Anybody who measures precipitation, as I do for the citizen-science group CoCoRaHS, knows that measuring snowfall is hard. It drifts, it compresses over time, there’s only a minor correlation between depth and moisture. So it’s hard to study and understand over the long term.

But it’s worth trying. A recent report from Climate Central (you can read the whole thing here) says that in general, snowfall over the past few decades has been declining on winter’s edges, before December and after March, but in some places the amount of snow falling during the winter is actually increasing because of heavier snowfalls (which often melt away, explaining why winters don’t seem snowier to me).

The Northeast is the only region with two seasons showing increasing amounts of snowfall. During the winter season, more than two-thirds of stations recorded an increase in snow, and the spring shows 17 out of 31 stations recording a longterm increase from 1970 to the 2019. However, in the fall, there was a decrease in snowfall levels at 22 stations. … Separately, warming ocean waters off the coast are also making for favorable conditions for larger and more extreme winter storms, particularly along the East Coast.
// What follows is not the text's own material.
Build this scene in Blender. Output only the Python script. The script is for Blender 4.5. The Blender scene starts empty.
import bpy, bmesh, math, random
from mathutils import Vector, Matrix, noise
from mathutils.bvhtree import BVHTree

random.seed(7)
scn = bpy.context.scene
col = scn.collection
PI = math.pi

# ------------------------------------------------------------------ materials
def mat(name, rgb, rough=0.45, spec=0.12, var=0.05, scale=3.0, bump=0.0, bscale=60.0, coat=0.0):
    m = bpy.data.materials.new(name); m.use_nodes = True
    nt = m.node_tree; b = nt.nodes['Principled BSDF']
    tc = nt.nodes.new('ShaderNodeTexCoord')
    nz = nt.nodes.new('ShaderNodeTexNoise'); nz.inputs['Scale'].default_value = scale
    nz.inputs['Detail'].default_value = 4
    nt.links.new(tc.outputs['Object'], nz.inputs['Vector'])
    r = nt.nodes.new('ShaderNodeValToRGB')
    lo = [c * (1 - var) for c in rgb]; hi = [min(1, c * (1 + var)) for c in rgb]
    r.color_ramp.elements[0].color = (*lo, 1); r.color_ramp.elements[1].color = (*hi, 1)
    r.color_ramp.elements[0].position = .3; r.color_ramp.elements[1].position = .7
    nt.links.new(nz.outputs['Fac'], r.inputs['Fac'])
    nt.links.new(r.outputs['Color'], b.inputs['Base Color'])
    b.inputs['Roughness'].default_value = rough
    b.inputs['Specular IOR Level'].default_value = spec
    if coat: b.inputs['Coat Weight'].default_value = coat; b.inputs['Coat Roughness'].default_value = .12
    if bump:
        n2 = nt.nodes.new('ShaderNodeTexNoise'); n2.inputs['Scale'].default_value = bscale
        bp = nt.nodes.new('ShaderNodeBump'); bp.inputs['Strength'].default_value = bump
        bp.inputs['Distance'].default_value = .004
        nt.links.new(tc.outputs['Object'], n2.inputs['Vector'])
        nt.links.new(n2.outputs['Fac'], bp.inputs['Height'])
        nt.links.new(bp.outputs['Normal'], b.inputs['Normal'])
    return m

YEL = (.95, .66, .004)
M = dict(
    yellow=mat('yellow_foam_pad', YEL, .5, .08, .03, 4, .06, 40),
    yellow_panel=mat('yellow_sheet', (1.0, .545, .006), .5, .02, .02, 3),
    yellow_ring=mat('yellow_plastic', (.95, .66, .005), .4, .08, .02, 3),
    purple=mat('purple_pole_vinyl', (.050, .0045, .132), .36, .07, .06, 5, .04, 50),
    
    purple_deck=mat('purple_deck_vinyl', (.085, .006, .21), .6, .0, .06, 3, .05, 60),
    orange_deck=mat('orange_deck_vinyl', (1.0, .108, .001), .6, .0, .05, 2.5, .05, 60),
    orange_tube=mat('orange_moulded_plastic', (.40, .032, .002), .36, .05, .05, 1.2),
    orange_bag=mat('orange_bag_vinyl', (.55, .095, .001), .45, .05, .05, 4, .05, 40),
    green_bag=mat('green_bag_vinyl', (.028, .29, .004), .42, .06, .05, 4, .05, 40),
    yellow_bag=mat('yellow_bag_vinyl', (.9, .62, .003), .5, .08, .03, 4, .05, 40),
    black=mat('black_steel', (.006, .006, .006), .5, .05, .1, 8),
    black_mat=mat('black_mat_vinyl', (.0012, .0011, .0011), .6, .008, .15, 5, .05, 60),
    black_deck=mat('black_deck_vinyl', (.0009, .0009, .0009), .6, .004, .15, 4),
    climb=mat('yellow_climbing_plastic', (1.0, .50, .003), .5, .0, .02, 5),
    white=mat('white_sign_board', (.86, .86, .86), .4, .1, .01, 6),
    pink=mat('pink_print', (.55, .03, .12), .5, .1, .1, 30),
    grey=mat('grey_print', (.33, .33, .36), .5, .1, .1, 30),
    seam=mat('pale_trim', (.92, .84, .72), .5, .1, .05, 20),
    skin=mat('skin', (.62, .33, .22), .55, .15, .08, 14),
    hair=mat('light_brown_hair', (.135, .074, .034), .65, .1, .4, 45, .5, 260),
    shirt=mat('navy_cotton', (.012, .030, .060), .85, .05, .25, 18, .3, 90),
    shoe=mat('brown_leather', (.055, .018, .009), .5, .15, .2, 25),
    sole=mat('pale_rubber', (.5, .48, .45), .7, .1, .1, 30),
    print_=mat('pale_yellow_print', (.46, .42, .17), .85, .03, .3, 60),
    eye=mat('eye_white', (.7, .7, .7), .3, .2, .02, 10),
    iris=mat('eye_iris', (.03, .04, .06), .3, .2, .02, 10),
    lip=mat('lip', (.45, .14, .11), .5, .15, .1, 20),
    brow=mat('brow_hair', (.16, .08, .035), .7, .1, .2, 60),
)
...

The National Oceanic and Atmospheric Administration (NOAA) notes that the eastern two-thirds of the United States experienced about twice as many extreme snowstorms in the second half of the 20th century versus the first half

Sow we’ll have more annoyingly big snowfalls that make it hard to get out of your driveway but they won’t last long enough for us to go skiing on the weekend. Thanks alot, climate change!